TEMPO Interaktif, Jakarta - Pengiriman anggota TNI dan aparat keamanan ke Papua dinilai menyalahi aturan. Hal ini terungkap dalam rapat dengan pendapat antara Komisi I DPR dan Komisi Nasional Hak Asasi Manusia, Komisi untuk Orang Hilang dan Korban Tindak Kekerasan, serta masyarakat adat Papua, Rabu 16 November 2011.
“Keputusan operasi (pengiriman pasukan) diputuskan oleh Kodam atau mungkin Polda, ini bukan keputusan politik,” ujar Wakil Ketua Komisi I DPR RI, Tubagus Hasanuddin, usai rapat dengar pendapat.
Hasanuddin mengatakan langkah pengiriman pasukan ini menyalahi aturan, tidak sesuai dengan UU Nomor 34 Tahun 2004 tentang Tentara Nasional Indonesia dan Peraturan Presiden Nomor 7 Tahun 2008 tentang kebijakan umum pertahanan negara.
“Di situ diatur pengerahan pasukan harus mendapat persetujuan dari DPR karena ini keputusan politik,” katanya.
Ia juga mempertanyakan sumber anggaran operasional pengerahan pasukan di Papua yang tidak diketahui oleh komisinya karena selama ini Komisi I tak mendapat laporan resmi dari pemerintah.
Baca Juga:
“Apa lagi pengerahan pasukan ini menimbulkan korban,” kata dia. Kondisi ini memaksa ia berencana memanggil Panglima TNI dan Menteri Pertahanan.
Koordinator Badan Pekerja Kontras, Haris Azhar, menuding pengiriman pasukan ini justru menambah korban kekerasan di tanah Papua. Berdasarkan catatan pada periode dua bulan terakhir ini terdapat 63 orang menjadi korban kekerasan.

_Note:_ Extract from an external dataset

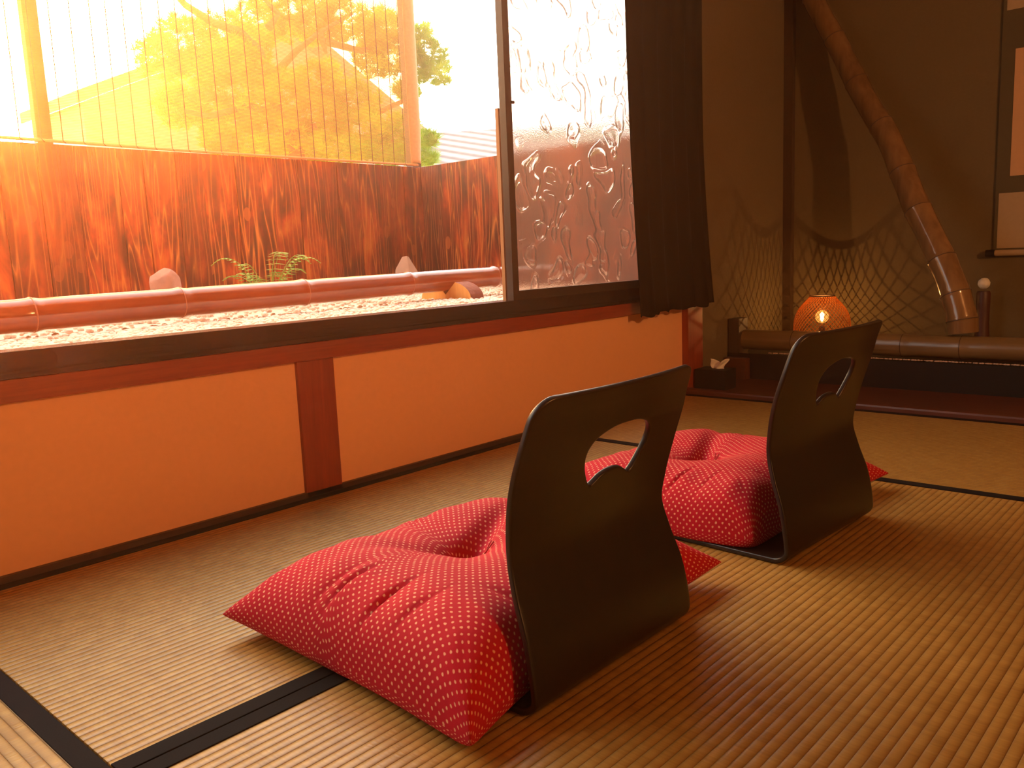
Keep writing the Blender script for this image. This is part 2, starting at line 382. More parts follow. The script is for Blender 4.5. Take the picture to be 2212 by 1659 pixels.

“Ada yang meninggal dunia akibat penembakan dan kekerasan lain termasuk penyiksaan itu terjadi dalam kurun 10 Oktober hingga November,” ujar Haris
Kekerasan yang terjadi ini tak hanya terjadi di Papua, tapi juga di daerah Jawa dan Bali oleh aksi penangkapan dan teror terhadap mahasiswa Papua yang sedang merantau untuk studi di kampus-kampus.
Haris menilai kondisi ini akibat tidak profesional aparat keamanan Polri dan TNI yang bertindak brutal sebagai respons terhadap aksi serikat buruh PT Freeport dan beberapa suku masyarakat adat yang tinggal di sekitar area penambangan.
“Salah satu contoh adanya penyiksaan terhadap 12 orang distrik Kurulu Jaya Wijaya yang dilakukan oleh aparat TNI AD,” katanya.
Ia meminta agar pemerintah mampu mengembalikan kepercayaan masyarakat Papua dan menjamin perlindungan hak-hak mereka. “Ini sifatnya mendesak demi terwujudnya keadilan, kesejahteraan, dan pengakuan identitas kultural politis,” katanya.